Weifang Chen, Jiying Zou, Min Jang, Fred S. Cannon, and Brian A. Dempsey

OBJECTIVES:

The objectives of this research were to (1) devise a technically viable and economically reasonable approach for removing arsenic from drinking water down to 10 ppb or less, (2) tailor activated carbon with iron in such manner as to extend its bed life for removing arsenic, and (3) enhance the iron solubilization and tailoring processes so as to render a robustness that is adaptable to a wide array of water compositions.

BACKGROUND:

Arsenic in drinking water is of environmental concern because it is a carcinogen. A new arsenic limit of 10 ppb became effective in 2006 for U.S. drinking water systems. This new regulation would make small public water facilities face heavy financial burdens unless less costly methods of arsenic removal are developed. There is an urgent demand for an economical, effective, and reliable technique that is capable of removing arsenic species to this new level.

HIGHLIGHTS:

1. Activated carbon modified by iron is a competitive media for arsenic removal from drinking water. This method takes advantage of the high affinity of iron for arsenic.

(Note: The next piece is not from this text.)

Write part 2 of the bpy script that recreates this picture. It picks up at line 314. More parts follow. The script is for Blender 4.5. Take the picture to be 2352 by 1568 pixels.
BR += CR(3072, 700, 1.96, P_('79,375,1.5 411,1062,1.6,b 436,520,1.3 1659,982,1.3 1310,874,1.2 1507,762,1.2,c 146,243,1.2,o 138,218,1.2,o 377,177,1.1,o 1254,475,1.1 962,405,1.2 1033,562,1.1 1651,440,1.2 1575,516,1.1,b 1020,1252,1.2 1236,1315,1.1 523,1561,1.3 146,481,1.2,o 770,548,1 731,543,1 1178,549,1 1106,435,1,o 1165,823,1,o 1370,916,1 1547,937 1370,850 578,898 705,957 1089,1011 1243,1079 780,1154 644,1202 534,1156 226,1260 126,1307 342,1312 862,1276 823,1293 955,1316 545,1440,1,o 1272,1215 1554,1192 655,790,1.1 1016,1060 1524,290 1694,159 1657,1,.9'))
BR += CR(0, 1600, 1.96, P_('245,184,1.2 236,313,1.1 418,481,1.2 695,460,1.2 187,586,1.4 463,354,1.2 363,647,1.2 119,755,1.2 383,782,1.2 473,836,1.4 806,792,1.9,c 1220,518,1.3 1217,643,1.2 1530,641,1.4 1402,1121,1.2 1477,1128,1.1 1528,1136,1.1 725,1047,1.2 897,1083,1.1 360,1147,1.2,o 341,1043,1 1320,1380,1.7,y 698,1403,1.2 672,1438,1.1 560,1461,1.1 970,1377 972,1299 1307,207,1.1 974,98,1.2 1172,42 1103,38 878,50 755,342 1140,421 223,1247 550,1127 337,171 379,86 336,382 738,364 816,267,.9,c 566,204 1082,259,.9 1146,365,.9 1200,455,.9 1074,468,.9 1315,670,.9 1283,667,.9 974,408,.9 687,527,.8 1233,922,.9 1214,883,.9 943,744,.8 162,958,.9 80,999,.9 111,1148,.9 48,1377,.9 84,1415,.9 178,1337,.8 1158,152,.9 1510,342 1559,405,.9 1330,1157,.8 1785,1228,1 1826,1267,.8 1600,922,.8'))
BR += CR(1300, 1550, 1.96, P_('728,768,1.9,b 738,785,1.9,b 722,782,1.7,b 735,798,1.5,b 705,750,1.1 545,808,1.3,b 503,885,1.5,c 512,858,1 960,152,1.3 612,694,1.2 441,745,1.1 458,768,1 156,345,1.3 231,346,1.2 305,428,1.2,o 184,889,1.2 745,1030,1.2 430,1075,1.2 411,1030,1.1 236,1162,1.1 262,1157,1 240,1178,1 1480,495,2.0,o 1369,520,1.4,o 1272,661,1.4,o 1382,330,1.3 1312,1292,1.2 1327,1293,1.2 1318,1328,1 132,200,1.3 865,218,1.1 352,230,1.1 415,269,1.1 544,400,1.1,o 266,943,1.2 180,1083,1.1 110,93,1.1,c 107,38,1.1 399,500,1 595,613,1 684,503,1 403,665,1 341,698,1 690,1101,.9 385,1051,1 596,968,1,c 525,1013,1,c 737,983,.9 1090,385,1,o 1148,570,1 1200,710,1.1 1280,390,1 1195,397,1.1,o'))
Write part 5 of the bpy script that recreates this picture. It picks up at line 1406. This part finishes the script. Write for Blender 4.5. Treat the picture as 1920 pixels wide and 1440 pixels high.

2. Iron-modified activated coupled with solubilizable iron could further extend the bed life for arsenic removal.

APPROACH:

The authors have explored several means of pre-tailoring GAC so as to extend its bed life for removing arsenic from water. These tests have mostly employed rapid small column tests (RSSCTs), which have used #200 x 400 mesh GAC in a 5.0 mm diameter by 13.5 cm long column with a 1 minute empty bed contact time. In the RSSCT experiments, the research team monitored the bed volumes of water that could be treated before the initial breakthrough of arsenic to above 10 ppb. For some of the tests herein, the authors conducted batch isotherm tests and kinetic test, and these generally used Rutland groundwater that had been spiked with a relatively higher level of arsenic.

RESULTS/FINDINGS:

The researchers developed an iron-preloaded media that can remove arsenic to below 10 ppb for 26,000−33,000 bed volumes (BV). When this iron tailoring has been coupled with solubilizing zero valent iron within the same bed, arsenic was removed to below 10 ppb for 43,000 BV. In prior work, it was observed that when the zero valent iron preceded the iron-tailored GAC, bed life could extend to 150,000 bed volumes. These tests employed Rutland, MA water, which contained 50-55 ppb As. As an integral part of this success, the researchers recently devised a means of forming hydrous ferric oxide (HFO) within the GAC pores, and this hydrous ferric oxide has a high affinity for arsenic. Manufacturing contacts, as part of their marketing studies, indicate that these are a cost-effective means of removing arsenic.

IMPACT:

Cost data provided by the industrial in-kind partner, Siemens Water Technologies, indicates that the cost of this iron-tailored GAC is quite cost-competitive with the conventional granular iron, titanium, and resin media that are now being sold. The unit price of the iron-tailored GAC is projected to be at the low end of the cost spectrum relative to these others, and the bed life is about comparable.

RESEARCH PARTNER:

This study was jointly funded by the Water Research Foundation and the U.S. Department of Energy through the Arsenic Water Technology Partnership. The report will also be published by WERC (a Consortium for Environmental Education and Technology Development at New Mexico State University).